Tuesday, 21 September 2010

John and Josephine (posted 09/03/2010)


John Bowes almost became the Earl of Strathmore.  His father was indeed the 10th Earl of Strathmore but his mother was a local girl who lived close to Streatlam Castle, the home of the Earl; they weren't formally married until after John was born in 1811 and indeed the marriage was only properly registered on the day before the old Earl died in 1829, leaving Mary Millner, John's mother, as the Dowager Countess of Strathmore.  The matter of the inheritance of the title was settled by the House of Lords Committee of Privileges, and not in John's favour.  However, John inherited 40,000 acres of land and a rent roll of £20,000. He was well educated, attending both Eton and Cambridge.  In 1832 John was elected Member of Parliament for South Durham; he remained an MP until 1847.  He and his partners were owners of several collieries.  He was also a race-horse owner: his horse Western Australia won the Derby, and is now buried on the Streatlam estate; he had similar success with other horses too.
John was a regular visitor to Paris, and became closely interested in Le Theatre de Varietes, which he eventually bought.  There he met an actress called Josephine Coffin-Chevalier.  He was 35, and she was 22.  He married her in 1852.
John spent a lot of time in Paris, but made regular trips to his estate in Streatlam to conduct business, sometimes with Josephine; otherwise he wrote many letters to his agents in England (the post was very fast in those days!)
But to come to the point of this story ..... Both John and Josephine developed a huge interest in collecting all manner of items of value, paintings (including many by Josephine who was an accomplished artist and some of whose works were shown at the Paris Academy), statuary, china of all kinds, and so on.  They stored all these things in a house in Paris, almost losing everything during the Franco-German War of 1870.  Around about 1860 the Bowes's had decided to build a museum in Barnard Castle to house their collection.

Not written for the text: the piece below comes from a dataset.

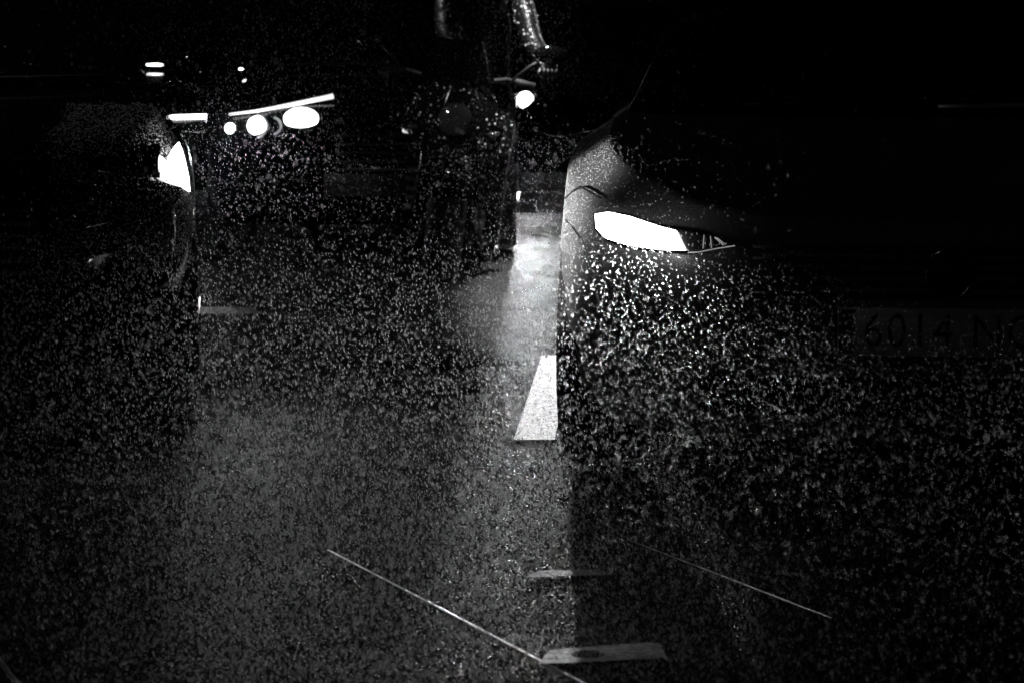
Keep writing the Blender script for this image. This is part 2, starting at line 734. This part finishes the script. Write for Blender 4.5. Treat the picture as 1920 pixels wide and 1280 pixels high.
        for sd in (-1, 1):
            def sw(u, v):
                f = .12 + .72 * v
                z, hw, yf, yr = s.cab_ring(f)
                return Vector((sd * (hw + .006), yf + .5 + (yr - yf - .9) * u, z))

            MB().sheet(sw, 8, 5).build('side_window', M_glass, s.root)
        # wipers
        for x0 in (-.45, .1):
            p = [s.cab_pt(x0 + .55 * i / 6, .07 + .02 * i / 6, .03) for i in range(7)]
            MB().tube(p, .008, 6).build('wiper', M_trim, s.root)

    def wheel(s, sd, y):
        x = sd * (s.hw - .12)
        t = MB().lathe([(-.10, .2), (-.11, .30), (-.08, .325), (0, .33), (.08, .325), (.11, .30), (.10, .2)], 'X', (x, y, .33), 40).build('wheel', M_rubber, s.root)
        q = MB()
        for k in range(5):
            a = 2 * math.pi * k / 5
            q.tube([(x + sd * .10, y, .33), (x + sd * .09, y + .19 * math.cos(a), .33 + .19 * math.sin(a))], [.03, .02], 6)
        q.lathe([(-.02, .205), (0, .21), (.02, .205)], 'X', (x + sd * .08, y, .33), 32)
        q.build('rim', M_alloy, t)

    def mirror(s, sd):
        x, y, z = sd * (s.hw + .02), 1.62, s.cowl + s.mz
        m = MB().ball((x + sd * .05, y, z), (.105, .055, .065), 10)
        m.tube([(sd * (s.hw - .12), y + .04, s.cowl - .03), (x, y, z - .03)], .02, 8)
        o = m.build('wing_mirror', M_paint, s.root)
        MB().ball((x + sd * .05, y + .045, z), (.09, .02, .052), 8).build('mirror_glass', M_glass, o)

    def hit(s, px, py, off=.006):
        """point on the nose surface behind a pixel, in local coordinates"""
        o = s.Mi @ Vector((0, 0, CAM_H))
        d = s.Mi.to_3x3() @ ray(px, py)
        t = (s.loc.y - .6)
        for i in range(4000):
            p = o + d * t
            if abs(p.x) < s.hw * 1.3 and p.y > s.front(p.x, p.z) - off:
                return p
            t += .001 if p.y > -.3 else .02
        return p

    def patch(s, top, bot, name, m, parent=None, off=.008, nu=24, nv=6, bulge=0.0, thick=.02):
        """surface between an upper and a lower polyline of pixels, laid on the nose"""
        tx = [p[0] for p in top]
        ty = [p[1] for p in top]
        bx = [p[0] for p in bot]
        by = [p[1] for p in bot]
        q = MB()
        grid = []
        for i in range(nu + 1):
            u = i / nu
            X0 = tx[0] + (tx[-1] - tx[0]) * u
            X1 = bx[0] + (bx[-1] - bx[0]) * u
            y0 = float(np.interp(X0, tx, ty))
            y1 = float(np.interp(X1, bx, by))
            for j in range(nv + 1):
                v = j / nv
                p = s.hit(X0 + (X1 - X0) * v, y0 + (y1 - y0) * v, off)
                b = bulge * math.sin(math.pi * v) * math.sin(math.pi * min(1, max(0, u))) ** .5
                p = p - Vector((0, b, 0))
                grid.append(p)
        back = [p + Vector((0, thick, 0)) for p in grid]
        n = len(grid)
        fs = []
        W = nv + 1
        for i in range(nu):
            for j in range(nv):
                a = i * W + j
                fs.append((a, a + 1, a + W + 1, a + W))
                fs.append((n + a, n + a + W, n + a + W + 1, n + a + 1))
        border = [i * W for i in range(nu + 1)] + [nu * W + j for j in range(1, W)] + [i * W + nv for i in range(nu - 1, -1, -1)] + [j for j in range(nv - 1, 0, -1)]
        for k in range(len(border)):
            a, b = border[k], border[(k + 1) % len(border)]
            fs.append((a, b, n + b, n + a))
        q.add(grid + back, fs)
        return q.build(name, m, parent or s.root)

    def line(s, pix, name, m, r=.003, parent=None, off=.012):
        pts = [s.hit(x, y, off) for x, y in pix]
        return MB().tube(pts, r, 6).build(name, m, parent or s.root)

    def world(s, p):
        return s.M @ Vector(p)


def grille_rows(c, x0, x1, z0, z1, n, name='grille', m=None):
    q = MB()
    for i in range(n):
        z = z0 + (z1 - z0) * i / (n - 1)
        pts = [(x0 + (x1 - x0) * k / 10, c.front(x0 + (x1 - x0) * k / 10, z) - .006, z) for k in range(11)]
        q.tube(pts, .007, 6)
    return q.build(name, m or M_trim, c.root)


# ---- the big black car at the right
RC = Car('black_car', 'black wet car front close at the right with plate and long blown-out headlight', (1.0, 5.78, 0),
         R(-6), hw=.955, L=4.5, nose_h=.73, cowl=.96, roof=1.46, paint=M_silver, shoulder=.075, band=.88, mz=-.01)
hl = RC.patch([(1112, 400), (1140, 396), (1180, 404), (1240, 424), (1300, 433), (1350, 449), (1378, 457)],
              [(1114, 430), (1132, 450), (1180, 464), (1240, 472), (1290, 474), (1340, 467), (1378, 461)],
              'headlight', M_lens, off=.006, nu=30)
RC.patch([(1115, 402), (1140, 398), (1180, 406), (1240, 426), (1268, 433)],
         [(1117, 428), (1134, 447), (1180, 461), (1240, 469), (1286, 470)], 'lit_lamp', M_glow, hl, off=.016, nu=24, bulge=.004)
for (a, b) in (((1320, 441), (1318, 466)), ((1332, 443), (1334, 466)), ((1340, 445), (1356, 460)), ((1344, 446), (1360, 459))):
    RC.line([a, ((a[0] + b[0]) / 2, (a[1] + b[1]) / 2), b], 'lamp_trim', M_dimglow, .0012, hl, .014)
RC.line([(1290, 474), (1310, 473), (1340, 467), (1378, 461)], 'lamp_trim', M_dimglow, .0015, hl, .014)
# the other headlight, mirrored (outside the frame)
me = hl.data.copy()
for v in me.vertices:
    v.co.x = -v.co.x
o2 = bpy.data.objects.new('headlight', me)
o2.parent = RC.root
col.objects.link(o2)
RC.line([(1060, 372), (1075, 358), (1088, 350), (1102, 358), (1126, 372)], 'shut_line', M_trim, .003)
RC.line([(1061, 413), (1075, 428), (1088, 447), (1095, 470), (1105, 505)], 'trim_strip', M_chrome, .0022)
RC.line([(1068, 618), (1078, 640), (1090, 668)], 'trim_strip', M_chrome, .004)
# plate
pz = .485
PX = .05
pl = MB().box((PX, RC.front(0, pz) - .02, pz), (.53, .012, .115)).build('number_plate', M_plate, RC.root)
MB().box((PX - .243, RC.front(0, pz) - .0275, pz), (.04, .004, .105)).build('country_band', M_blue, pl)


def text(s, size, loc, m, parent, name='lettering', rot=(math.pi / 2, 0, 0)):
    cu = bpy.data.curves.new(name, 'FONT')
    cu.body = s
    cu.size = size
    cu.extrude = .001
    cu.align_y = 'CENTER'
    cu.space_character = 1.12
    t = bpy.data.objects.new(name, cu)
    col.objects.link(t)
    me = bpy.data.meshes.new_from_object(t.evaluated_get(bpy.context.evaluated_depsgraph_get()))
    bpy.data.objects.remove(t)
    o = bpy.data.objects.new(name, me)
    me.materials.clear()
    me.materials.append(m)
    o.parent = parent
    o.location = loc
    o.rotation_euler = rot
    col.objects.link(o)
    return o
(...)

And along with the Museum John decided to build a chapel for his wife who, of course, was a French Catholic.  Two sets of Trustees were arranged, one for the Museum and the other for the Chapel.  The laying of the foundation-stone of the Museum took place in November 1869.  It was clearly thought by the Bowes's that John being much older than Josephine would die first and the plan was for Josephine to have a grand flat on the top storey of the Museum and that she would be able to worship in her Church next to the Museum. 
However it was not to be.  Josephine had never been terribly strong and healthy, but she had always been able to overcome her illnesses, and so in some ways her death in February of 1874 at the age of 48 came as something of a shock, to John and to her friends.
She had expressed a desire to be buried in her Chapel in the grounds of the Museum, and so a year later John laid the foundation stone of the new Chapel just to the east of the main building.  At first, all went well with the building of the Chapel until money began to run short for both Museum and Chapel.  On top of that the Bishop disagreed with John's plans to appoint the priest, as you would expect.  And so work on the Chapel came to a halt: the walls had reached the height of the tops of the windows, and the building remained as a roofless ruin for about fifty years.
John Bowes died at the age of 74 in 1885.  After a service in the Parish Church at Barnard Castle, his body was transferred to the vault at Gibside Hall to join that of his wife Josephine.  There their bodies were to lie in waiting until the Chapel was completed.
Because of a second marriage which John had contracted after the death of Josephine and various legacies, his will took a long time to go through probate. It was not until 1905 that the Trustees of the Chapel received monies from John's will, and it was deemed insufficient to complete the building of the Chapel. The Chapel was left for another twenty years whilst the money accumulated in the banks.  In 1926 the Trustees of the Museum and the Trustees of the Chapel agreed that the Chapel could be rebuilt on a corner of the Museum Park.  The old Chapel was taken down stone by stone and the pieces transported on a small railway to the new location, where the new church was built.  The building was finished by 1928. One night in July the bodies of John and Josephine were brought from the chapel at Gibside Hall and at daybreak were laid to rest in a new tomb behind the apse of the church.  In September 1928 the Church of St Mary's was consecrated by the Bishop of Hexham and Newcastle, and became the parish church for the Catholics of Barnard Castle.
Each year I celebrate a Solemn Requiem Mass for the repose of the souls of our Founders.  I often speculate about the position of their bodies lying in their tomb.  The church is aligned to the east, but if I were to be able to see through the wall of the church when saying Mass, I would be looking straight at the front doors of the Museum; since the tomb is similarly aligned I wonder which way John and Josephine are facing - to the High Altar (which would be normal) or to their beloved Museum!